The ! gives you the indices. Useful when you need to know which indices exist.

Looping Through Arrays

# By index
for i in "${!fruits[@]}"; do
echo "$i: ${fruits[$i]}"
done

# By value
for fruit in "${fruits[@]}"; do
echo "$fruit"
done

My take: Loop by value most of the time. Simpler. Loop by index when you need the index.

Adding Elements

fruits=("apple" "banana")
fruits+=("orange") # Add to end
fruits[3]="grape" # Add at index

The += adds to the end. Simple.

Removing Elements

unset fruits[1]                  # Remove element
fruits=("${fruits[@]}") # Reindex (optional)

unset removes an element. The reindexing is optional. Usually you don't need it.

Real-World Examples

Process Multiple Files

files=("file1.txt" "file2.txt" "file3.txt")

for file in "${files[@]}"; do
if [ -f "$file" ]; then
echo "Processing $file"
# Process file
fi
done

Server List

servers=("server1.example.com" "server2.example.com" "server3.example.com")

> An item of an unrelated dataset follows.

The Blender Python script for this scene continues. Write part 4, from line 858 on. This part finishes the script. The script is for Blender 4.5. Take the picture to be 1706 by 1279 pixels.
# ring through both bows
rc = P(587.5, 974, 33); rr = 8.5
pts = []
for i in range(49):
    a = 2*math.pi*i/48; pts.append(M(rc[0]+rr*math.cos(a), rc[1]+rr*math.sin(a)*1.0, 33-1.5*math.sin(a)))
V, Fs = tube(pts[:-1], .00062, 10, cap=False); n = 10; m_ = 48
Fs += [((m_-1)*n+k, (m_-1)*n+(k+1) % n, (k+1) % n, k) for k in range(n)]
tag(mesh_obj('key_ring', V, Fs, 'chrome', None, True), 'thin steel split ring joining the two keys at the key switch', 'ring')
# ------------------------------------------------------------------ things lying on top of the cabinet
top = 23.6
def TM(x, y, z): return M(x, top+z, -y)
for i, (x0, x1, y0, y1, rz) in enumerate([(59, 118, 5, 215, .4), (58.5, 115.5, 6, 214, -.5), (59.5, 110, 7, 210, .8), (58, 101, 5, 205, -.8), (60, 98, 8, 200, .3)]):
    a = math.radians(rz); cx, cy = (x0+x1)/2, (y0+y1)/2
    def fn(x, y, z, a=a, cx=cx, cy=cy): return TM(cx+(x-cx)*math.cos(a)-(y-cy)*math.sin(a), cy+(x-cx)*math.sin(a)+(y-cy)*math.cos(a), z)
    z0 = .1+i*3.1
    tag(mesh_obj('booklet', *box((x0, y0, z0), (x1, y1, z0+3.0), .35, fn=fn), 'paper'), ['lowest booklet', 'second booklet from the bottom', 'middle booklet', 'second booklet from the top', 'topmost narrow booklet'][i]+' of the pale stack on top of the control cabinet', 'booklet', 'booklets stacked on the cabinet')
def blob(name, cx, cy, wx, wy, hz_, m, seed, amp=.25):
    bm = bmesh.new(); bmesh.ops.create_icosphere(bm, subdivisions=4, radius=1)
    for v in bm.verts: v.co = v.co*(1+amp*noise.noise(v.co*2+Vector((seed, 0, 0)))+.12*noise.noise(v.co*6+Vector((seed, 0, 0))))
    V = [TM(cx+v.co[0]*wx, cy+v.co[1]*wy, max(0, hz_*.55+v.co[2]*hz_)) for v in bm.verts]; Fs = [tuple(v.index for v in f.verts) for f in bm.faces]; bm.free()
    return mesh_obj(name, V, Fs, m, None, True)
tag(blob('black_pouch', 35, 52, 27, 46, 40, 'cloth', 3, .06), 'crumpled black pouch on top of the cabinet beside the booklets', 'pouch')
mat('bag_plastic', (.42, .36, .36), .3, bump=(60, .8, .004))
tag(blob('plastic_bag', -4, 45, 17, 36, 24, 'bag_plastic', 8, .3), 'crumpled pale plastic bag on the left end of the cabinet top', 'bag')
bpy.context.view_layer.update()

for server in "${servers[@]}"; do
echo "Checking $server"
ping -c 1 "$server" > /dev/null && echo "$server is up" || echo "$server is down"
done

Configuration Values

config=("nginx" "8080" "/var/www/html")

service="${config[0]}"
port="${config[1]}"
directory="${config[2]}"

echo "Service: $service, Port: $port, Directory: $directory"

Common Mistakes (I've Made These)

  1. Forgetting braces: $fruits[0] doesn't work. Use `${fruits[0]}`.

  2. Using * instead of @: * gives one string. @ gives separate words. Use @.

  3. Not quoting: "${fruits[@]}" not ${fruits[@]}. Quotes matter.

  4. Starting at 1: Arrays start at 0. Not 1. This confuses everyone.

  5. Forgetting # for length: `${#array[@]}` not ${array[@]} for length.

What's Next?

Now that you understand arrays, let's talk about File Operations. We'll cover working with files programmatically.

Or practice with arrays. Create some. Loop through them. Get comfortable.


Personal note: When I started, I avoided arrays. I'd use multiple variables. file1, file2, file3. Then I learned arrays. Now I use them constantly. They make scripts so much cleaner. Learn arrays. They're worth it.